What are we trying to achieve while making these choices? We are trying to maximise pleasure, comfort, or safety. If that is so, why is an athlete trying to do so while taking all the pains of running a marathon? Information, while making these choices, helps us make better choices. So many children come to meet me for guidance regarding their careers. The first question I ask them is about what they want to get from their careers. Mostly, what they want is again largely influenced by what their society has told them to be good. Some want to pursue civil services as a career option, to get power, while others want to get social validation so that people call them champions and respect their opinions. Again, what we want while exercising our choices is influenced, to a great extent, by the society we are born and brought up in. 

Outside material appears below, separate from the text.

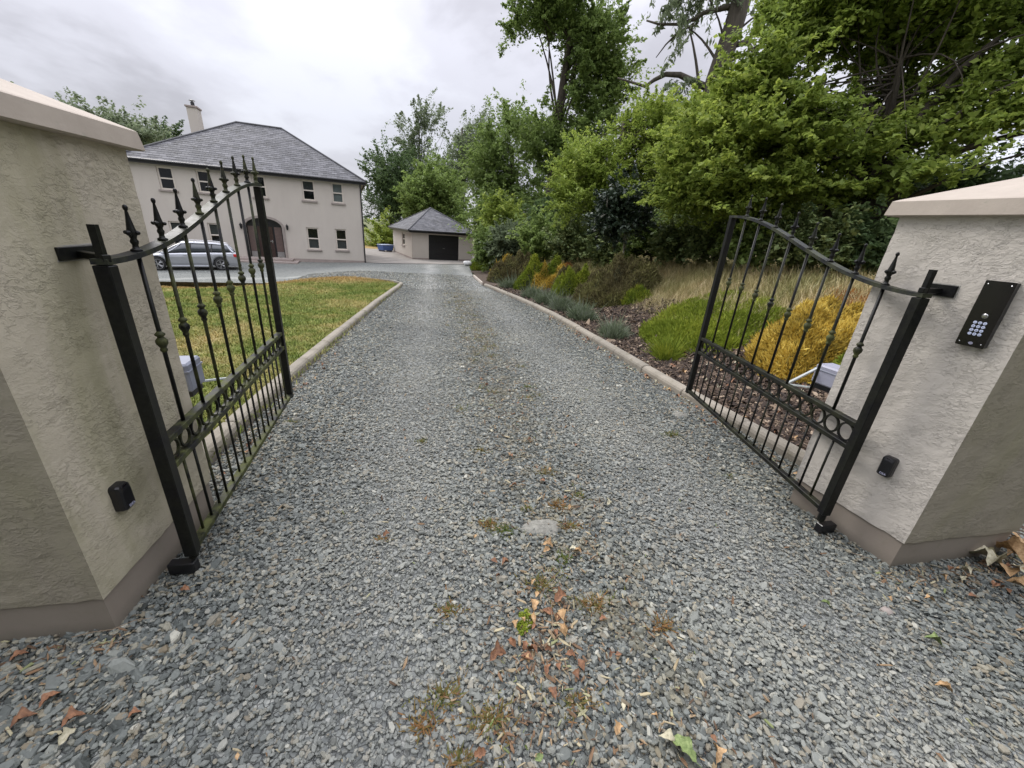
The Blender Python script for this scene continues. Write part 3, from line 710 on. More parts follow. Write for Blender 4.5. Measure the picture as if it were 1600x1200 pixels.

What is freedom in this context? Is freedom all about a basket of alternatives to choose from? Is it about having a choice to possess what we want to possess? Is it about achieving what we wanted to achieve? Is it about doing what we wanted to do? Or, it is about being aware that nothing is good or bad, right or wrong, and there is no choice in this world to make?

When Arjuna and Duryodhana approached Krishna to support them in the battle of Kurukshetra, did Krishna exercise his choice? No. He asked Arjuna to exercise his choice. Having exercised his choice, Arjuna got disillusioned on the battlefield. He had a conflict in his mind. He was very clear in his mind when he approached Krishna for support. There was no conflict in his mind about whether to fight the battle. However, when he reached the battlefield and watched his teachers and cousins fighting from the other side, he got disillusioned and wanted to run away from the battlefield. It was because his mind was divisive. It divided everything into good and bad. When he reached the battlefield, the cumulative bad outweighed the whole of the good he could see in the fight. But, Krishna was beyond all the divisions, and that's why he tried to tell Arjuna through the Bhagwat Geeta that nothing is good or bad. He asked him to do his swadharma without worrying about the results. When we do our swadharma without being bothered about the results, there is no choice. In that case, we are in a state of complete awareness, and we realise that the unit is a part of the whole. We realise that we are just a pass-through entity having the principal purpose of carrying out the will of the divine. Since we are aware of that play of the divine, and are in a state of complete merger, we may call it free will. In that state of awareness, there may not be any choice; rather, there may be complete free will to play with the infinite possibilities.